Viasat's argument that assessing a satellite constellation's regulatory complexity should consider factors beyond altitude (see 2405170032) ignores that there is "a direct, physics-based relationship" between altitude and regulatory complexity issues, such as spectrum efficiency and complexity of orbital debris, SpaceX representatives told FCC Space Bureau staffers, according to a filing Friday in docket 24-85. A large system at a lower orbit can present much less complexity than a smaller, higher one, it said. It said the FCC repeatedly rejected constellation size as a good proxy for system complexity and the work burden on staff. "Using a proceeding to determine regulatory fees to reverse this long-standing policy, while rejecting an altitude-based proxy that directly aligns with system complexity, would be arbitrary and capricious," it said.
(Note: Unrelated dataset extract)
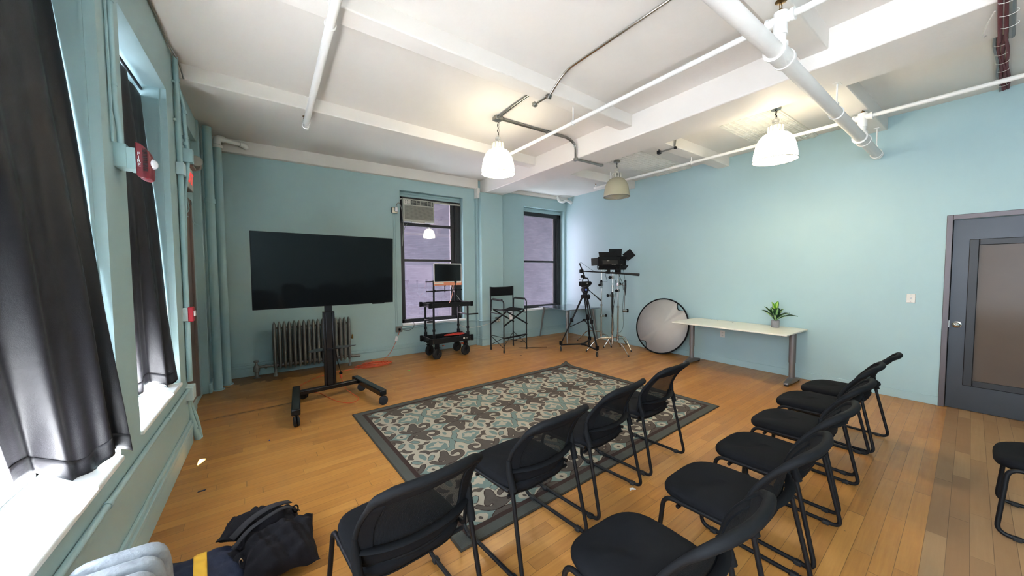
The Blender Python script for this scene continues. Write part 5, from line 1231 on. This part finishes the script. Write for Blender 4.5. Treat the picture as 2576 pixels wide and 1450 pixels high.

The FCC is inexplicably inconsistent about conditions it places on satellite constellations, SpaceX representatives told the offices of the five agency commissioners, said a filing Friday in docket 18-313. SpaceX said that while the agency has put 100 object-year caps -- that's the number of years each failed satellite remains in orbit, added up across all the satellites -- on some constellations, it has not done so with Amazon's proposed 3,232-satelite Kuiper constellation. Nor has it required that Kuiper report cumulative object-years any failures represent, though it has required such reporting of some other constellations, SpaceX said. "Now that a greater number of operators are beginning to deploy their systems in earnest, the Commission must ensure that the Bureau applies Commission-level precedent consistently and avoids providing special treatment," SpaceX said.
The FCC Public Safety Bureau asked for comment on the effects of the May 7-11 geomagnetic storm, which peaked on the 11th. Comments should be filed in docket 24-161 and are due June 24. Coronal mass ejections from the sun can distort the propagation of RF waves, the Friday notice said. On May 11, the FCC High Frequency (HF) Direction Finding Center “observed significant disturbance in the propagation of HF radio signals,” the bureau said. The bureau encouraged commenters “to provide any available evidence, particularly electromagnetic spectrum analyses, imagery, or chronological logs relating the storm’s impacts.” Comments should “include the description of the impacts; make and model of affected communications equipment, which could include transmitters, receivers, transceivers, switches, routers, amplifiers etc.; make, model, and type of affected antennae and their composition; frequencies affected; type and composition of cable adjoining communications equipment and the antennae, if applicable; duration of the impact; and any residual effects observed in the hours following restoration,” the notice said.
Mission Broadcasting’s withdrawal from its proposed $75 million purchase of WADL Mount Clemens, Michigan, from Adell Broadcasting likely means the matter won’t end up in a hearing before the FCC’s administrative law judge, broadcast attorneys told us. Mission submitted notice to the agency on Wednesday that the deal would not be consummated (see 2405220074).